The spirited banquets bring in guest speakers each year to bring insight to residents about King and his legacy.

Larry Staley (left), president of the MLK Birthday Committee of Indian River County, with committee vice-president and retired Deputy Teddy Floyd. PHOTO BY NICK SAMUEL

King’s work in the Civil Rights Movement, along with his method of using nonviolence to protest injustice, influenced Yates to attend law school at Florida State University and later become a minister. Yates, who also worked to provide affordable housing to residents local and statewide, said fighting for equity was a God-given mission. 

“I really felt like it was destiny that God demanded the calling on my life, from the first childhood impact to the journey my life would take,” Yates said. “For God to call me from being a lawyer to ministry…that’s social justice all over it.” 

Yates said she also studied the works of King extensively as part of her schooling at Candler School of Theology in Atlanta.  

“I studied an entire semester about Dr. King, his legacy, his writings and his sermons. We had pioneers of the Civil Rights Movement come into our class and talk about the strategies they used,” Yates said. “The marches were strategized. They didn’t just jump out into the street. They went through training. They rehearsed what their nonviolent reactions would be to violence, even down to the point of having people spit in their faces in the safety of their strategy sessions.”

Yates, who was a pastor of the African Methodist Episcopal Church, said King’s pivotal “Letter from the Birmingham Jail” is one of her favorite works by the Baptist minister. In the long letter, King addressed his fellow clergymen, who took concern over the disruptive arrests of King and several hundred of his followers after they took a nonviolent approach to protest an injunction banning anti-segregation demonstrations.

“Some (clergy) were Black who were afraid, others were white who kept telling him ‘not now,’” Yates said. 

King wrote that an unjust law is a “code that a power majority group compels a minority group to obey but does not make binding on itself.” King then went on to say, “There is nothing wrong with having an ordinance which requires a permit for a parade. But, such an ordinance becomes unjust when it is used to maintain segregation and to deny citizens the First Amendment privilege of peaceful assembly and protest.”
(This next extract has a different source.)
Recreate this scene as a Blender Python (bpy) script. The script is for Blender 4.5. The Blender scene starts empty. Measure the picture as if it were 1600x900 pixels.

Some of Yates’ other favorite writings by King include the books “Why We Can’t Wait” and “Where Do We Go From Here – Chaos or Community?”  

Scholarship recipient Alexis Fay Solomon delivers a speech at the MLK Annual Scholarship Banquet on Saturday, Jan. 18, 2025 at the Gifford Youth Achievement Center. PHOTO BY NICK SAMUEL

Yates is a 1981 graduate of Florida Agricultural and Mechanical University. She received her Juris doctorate from Florida State University College of Law in 1986 in Tallahassee and a master of divinity degree from the Candler School of Theology at Emory University in 2003 in Atlanta. She also earned a doctor of ministry degree from Payne Theological Seminary in 2019 in Ohio.

But time has not eased the pain or the struggle for equal rights, housing, health care and the pursuit of equity in the aftermath of King’s murder.

Yates is taken back to the memory of being in the classroom, listening to the news about King’s assassination in Memphis and the impact his death had around the globe. It’s a memory etched in Yates’ mind and that would catapult her to follow in the footsteps of the American civil rights leader. 

“(The teacher) used that moment as a living history lesson while also allowing us to respond through coloring and drawing while it was being reported in real time on the news,” Yates said.  “I am glad that I could witness that significant and pivotal moment in history while we had the love and care of our teacher sheltering and protecting us – even through her own tears.”